Las revoluciones no sirven para mucho porque sin excepción terminan superando en maldad  e incompetencia a las dictaduras o gobiernos que suplantan. Ningún ejemplo resulta más patético que el de Cuba. Tras cincuenta años de restricciones, sacrificios y supresión de libertades en nombre de una perversa causa de redención, la tiranía cubana, dirigida por la misma gente durante medio siglo, ha  confesado el fracaso de su esfuerzo en la construcción de un paraíso para los trabajadores.

Un fracaso patético, a causa de lo cual se ha visto en la necesidad, para evitar una contra revolución, de darles un poco de aire a los cubanos, a los que se les permite ahora tener sus propios ventorrillos, sin llegar a admitir los negocios como una actividad lícita e indispensable. La cubana no es en esencia una revolución. Dejó de serlo cuando los hermanos Castro se apoderaron de todos los resortes del poder en base al uso de la represión y el miedo.

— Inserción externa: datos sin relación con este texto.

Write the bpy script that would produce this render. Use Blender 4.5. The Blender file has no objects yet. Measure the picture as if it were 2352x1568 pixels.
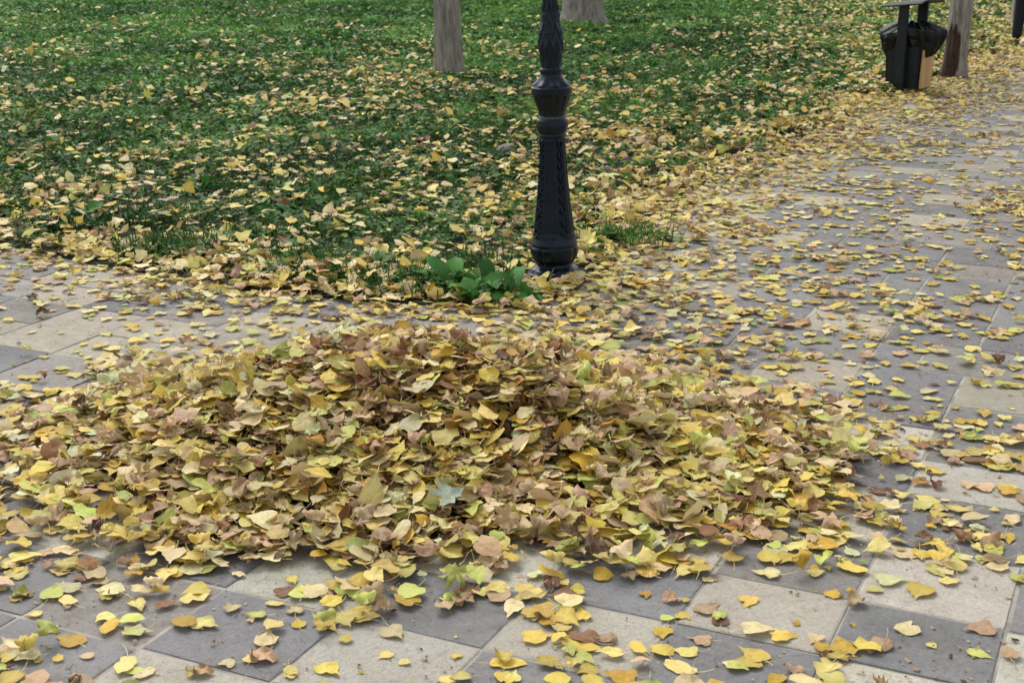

Lo que existe allí es una dinastía casi monárquica, la de un líder vencido por la edad, y además enfermo, forzado a dejar las riendas de ese infierno terrenal en los brazos de su hermano, casi de la misma edad, congelado también en la guerra fría e implacable como él. Una gerontocracia vista todavía por  muchos latinoamericanos con ojos esperanzadores, como una vía de redención que en realidad no conduce a ninguna parte. Una revolución que asesina y exilia a sus propios hijos y que reserva veinte años de prisión, en condiciones inhumanas, a los autores de un poema, una novela o una simple crítica periodística. Una revolución que ensalza como dioses a políticos insensibles y corruptos, que han llenado de pobreza y desesperanza a millones de cubanos obligados a vivir en la gran prisión que es su propio país o morir de viejos en el exilio.

Las tímidas reformas económicas de los últimos años sólo demuestran el fracaso del modelo castrista.